How to prove $\operatorname{rank}{(AB)} = \operatorname{rank}{A}$ given that $A$ is any $m \times n$ matrix, and $B$ is is any $n\times k $ matrix where $\operatorname{rank}{(B)}=n$ ?
It is a property of rank, written on Wikipedia.
EDIT
I'm sorry there is a typo, it should be $\operatorname{rank}{(AB)} = \operatorname{rank}{A}$ but I wrote $\operatorname{rank}{(AB)} \le \operatorname{rank}{A}$
On
If you view the matrices as linear maps, then the matrix product correspond to the composition $A \circ B$. Let $V = \mathrm{img}(B)$ be a subspace of $\mathbb{K}^n$. Then the rank of $AB$ is equal to the rank of $A$ restricted to $V$ $$ \mathrm{rank}{(AB)} = \mathrm{rank}{(A|_V)} $$
But since $\mathrm{rank}{(B)} = n$, then $V = \mathbb{K}^n = \mathrm{dom}{A}$. Hence, $A|_V = A$ and you have your result.

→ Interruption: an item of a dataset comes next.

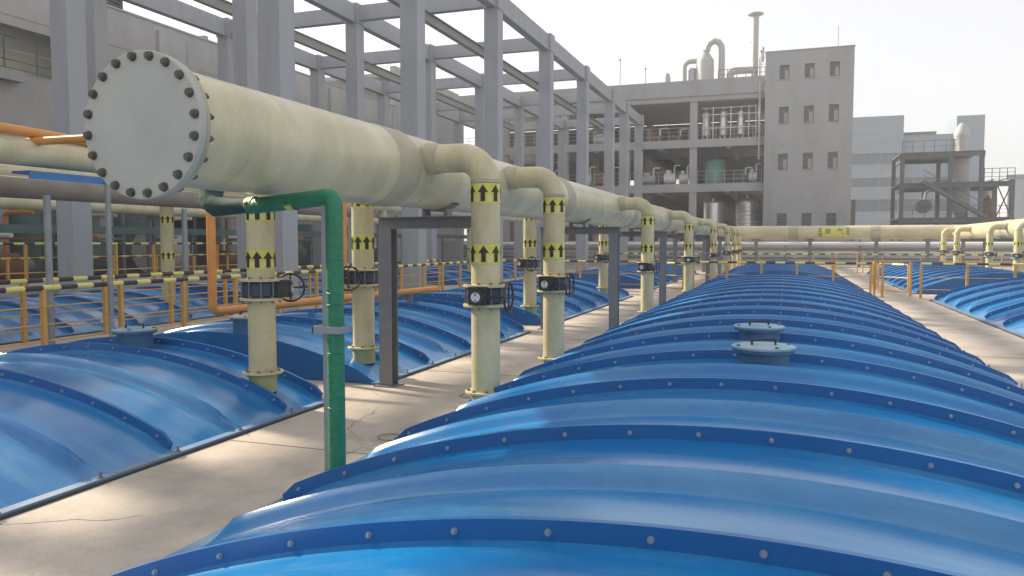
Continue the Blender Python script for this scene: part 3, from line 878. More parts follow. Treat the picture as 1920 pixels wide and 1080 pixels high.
# platform carrying the raised railing
solo('service_platform', MB().box(-21.0, -19.3, 7.0, 25.2, 0.0, 0.57), SLAB, 'low concrete platform behind the left covers', 'platform', smooth=False)
def gate(label, hx, hy, wx, wy, h=1.02):
    """a loop of ochre tube; hinge at (hx,hy), swinging to (wx,wy)"""
    t = thing('gate', label, 'gate', (hx, hy, 0))
    a = Vector((hx, hy, 0)); b = Vector((wx, wy, 0)); u = Vector((0, 0, 1))
    d = (b - a).normalized(); L = (b - a).length
    z0 = 0.12
    pts = []
    rad = 0.09
    corners = [a + u * z0, b + u * z0, b + u * h, a + u * h]
    for i in range(4):
        c = corners[i]; pv = corners[i - 1]; nx = corners[(i + 1) % 4]
        e = elbow(c + (pv - c).normalized() * rad, c, c + (nx - c).normalized() * rad, rad * 0.98, 5)
        pts += e[1:-1]
    pts.append(pts[0])
    part('gate_loop', MB().tube(pts, 0.03, 10, False), RAILY, t)
    part('gate_bar', MB().tube([a + u * 0.58, b + u * 0.58], 0.018, 8), RAILY, t)
    part('top_stripe', MB().tube([a + u * h + d * 0.1, b + u * h - d * 0.1], 0.034, 10), STR_X, t)
    return t
gate('open ochre gate loop on the right walkway, before the right-hand rail', 3.05, 29.6, 3.85, 28.6)
gate('second ochre gate loop swung back along the right walkway', 3.0, 29.9, 3.2, 33.0)
gate('ochre gate loop on the left walkway, behind the third riser', -4.3, 28.6, -3.4, 28.0)
for (x, y, lb) in ((2.78, 28.1, 'left ochre gate post standing on the right walkway'), (2.98, 27.7, 'ochre gate post beside the left gate post'), (3.88, 28.3, 'right ochre gate post by the end of the right railing')):
    solo('gate_post', MB().bar((x, y, 0), (x, y, 1.12), 0.075, 0.075).box(x - .07, x + .07, y - .07, y + .07, 0.001, 0.012), RAILY, lb, 'post', smooth=False)
for i, x in enumerate((2.75, 3.9)):
    solo('far_gate_post', MB().tube([(x, 48.6, 0), (x, 48.6, 1.1), (x + (0.25 if i == 0 else -0.25), 48.6, 1.16)], 0.04, 8), RAILY, ['left', 'right'][i] + ' gate post in the far railing at the end of the right walkway', 'post')

# ------------------------------------------------------------------ left frame of concrete columns and beams
fr = thing('concrete_frame', 'tall open grey concrete frame of columns and beams along the left', 'frame', (-19, 30, 0))
ROWY = [0.2, 8.0, 16.0, 23.4, 31.0, 38.7, 46.4, 54.0, 59.2, 65.5]
TOPZ = 12.35
def col_beams():
    rows = [(-11.5, 0.62), (-18.2, 0.58), (-25.2, 0.58)]
    for ri, (xe, w) in enumerate(rows):
        for y in ROWY:
            if ri == 0 and y < 5: continue
            part('column', MB().box(xe - w, xe, y, y + 0.62, 0, TOPZ), COLP, fr, False)
            part('column_cap', MB().box(xe - w - 0.04, xe + 0.04, y - 0.04, y + 0.66, TOPZ - 0.82, TOPZ + 0.05), COLP, fr, False)
        for i in range(len(ROWY) - 1):
            if ri == 0 and ROWY[i] < 5: continue
            y0, y1 = ROWY[i] + 0.665, ROWY[i + 1] - 0.045
            part('beam', MB().box(xe - w + 0.12, xe - 0.10, y0, y1, TOPZ - 0.78, TOPZ), COLP, fr, False)
    for y in ROWY:
        for (a, b) in ((-18.16, -12.16), (-25.16, -18.82)):
            if y < 5 and a == -18.16: continue
            part('cross_beam', MB().box(a, b, y + 0.14, y + 0.48, TOPZ - 0.68, TOPZ - 0.03), COLP, fr, False)
    for x, z in ((-14.75, TOPZ - 0.93), (-21.9, TOPZ - 0.93)):
        for i in range(1, len(ROWY) - 1):
            part('steel_beam', MB().hsec((x, ROWY[i] + 0.3, z), (x, ROWY[i + 1] + 0.3 - 0.01, z), 0.26, 0.45, 0.03, 0.025), STEELB, fr, False)
            part('hanger_block', MB().box(x - 0.13, x + 0.13, ROWY[i] + 0.2, ROWY[i] + 0.42, z + 0.226, TOPZ - 0.681), STEELB, fr, False)
col_beams()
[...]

edit: Sorry I misread the property you wanted to prove. Well the reasonning is similar to prove $\mathrm{rank}{(AB)} \leq \mathrm{rank}{(A)}$ for any $B$.
On
Quite simple: if $K$ is the base field, interpret matrix $A$ as the matrix of a linear map $u\colon K^n\longrightarrow K^m$, matrix $B$ as the matrix of a linear map $v\colon K^k\longrightarrow K^n$ and $AB$ as the matrix of the composition $u\circ v\colon n K^k\longrightarrow K^m$.

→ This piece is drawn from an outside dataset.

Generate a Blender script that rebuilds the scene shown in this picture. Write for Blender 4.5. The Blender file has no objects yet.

The rank of $A$ is the rank of $u$, i.e. $\;\DeclareMathOperator{\im}{Im}\dim(\im u)$, the rank of $B$ is $\;\dim(\im v)$ and the rank of $AB$, $\;\dim(\im(u\circ v))$. Now $$\dim(\im(u\circ v))\le \dim(\im u)\quad\text{since}\enspace \im(u\circ v\subset \im u.$$
On
Since $\text{rank}(B) = n$ it means that $\text{min}(n,k) = n$.
$$ \text{rank}(AB) = \text{min}(\text{rank}(A), n) = \text{min}(\text{min}(m,n), n). $$
$$ \text{rank}(AB) \leq \text{rank}(A)\\ $$ This can be re-written as $$ \text{min}(\text{min}(m, n),n) \leq \text{min}(m,n), $$
This can be true for any case 1) $m<n$, 2)$m = n$, 3) $m>n$. But I think this is not inequality but equal, $\text{rank}(AB) = \text{rank}(A)$
Let $V \to_B W \to_A U$ be the composition of two linear maps $A \circ B:V \to U$, otherwise known as $AB$ (multiplying matrices.) Notice that $\mathrm{Rank}$ is just the dimension of the image. From this, notice that $\ker B \subset \ker A \circ B$, since if $B(v)=0$, then certainly $A \circ B(v)=0$. It follows that $\dim \ker B \leq \dim \ker A \circ B$, and rank nullity implies the result.